これはおもしろかった!ミステリへのオマージュ(?)みたいな感じ・・・ですが、古典ミステリに超うとい私でも、とても楽しめました。詳しいあなたは、2倍楽しめるはず!古典ミステリが出てくると、いつも「ちぇっ」という気分になります。だけど、読めずにいる私・・・。損してるわー。
クローズドサークルという言葉も知らなかったんですが、閉鎖空間内での連続殺人という設定。始まりのノリがあまりにライトだったので、本当に人が死ぬのか疑わしいなあ~、と思っていたところ、あっさり殺されました。しかも、だんだん重く、重くなっていくというか・・・。最後までマイペースだったのが、傍観者・須和名さん。指1本は、お金ではなく・・・、私も人1人説に1票を投じます。ただ、人は普通滞るとは言いませんよね。とことん上から目線だ。

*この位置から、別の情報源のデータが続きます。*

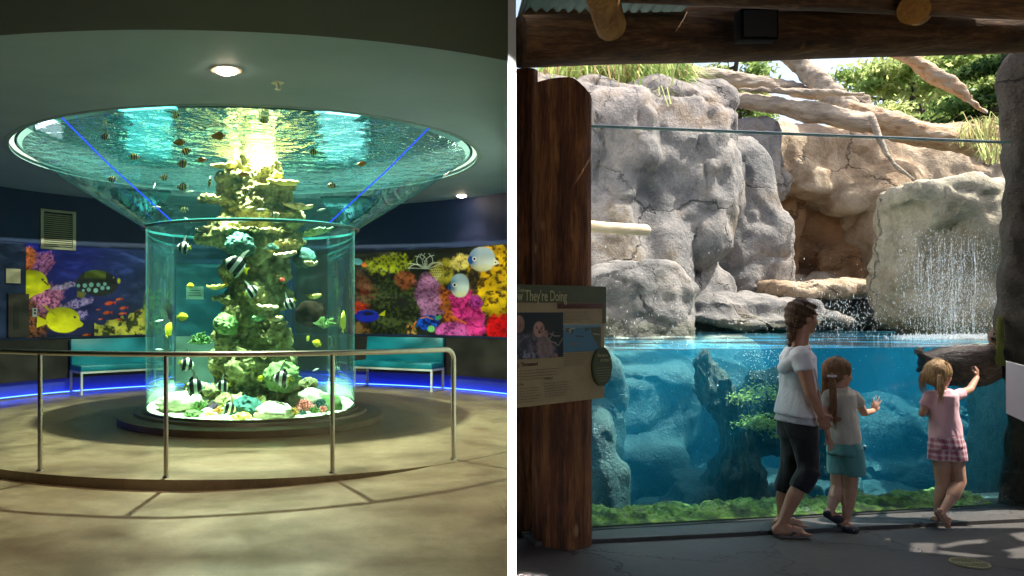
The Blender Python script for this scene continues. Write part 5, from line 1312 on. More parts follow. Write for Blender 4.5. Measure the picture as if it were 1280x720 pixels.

結城くんが、急に切れる男になった時にはびっくりしました。君はそんな立ち位置だったのか!?たしかに、今までの名探偵役を出し抜いたところは痛快だったけれども。意外に、自分に似た一面もあったりして親近感が持てたなあ。第一の殺人の謎解きはお見事でした。第三と第四の殺人のトリックも良かった。設定を上手く逆手にとったところがすごい。うーん、でも、岩井先輩が真木さんを殺したってのが信じられないんだよなあ・・・。
感じとしては「ボトルネック」を少し明るくした雰囲気。結末の後味の悪さは一緒です。交差点に進入したり、ナイフ持ち出したり、手紙が届いたり、含みがありすぎて(悪い方の)あんまり考えたくないんだ・・・。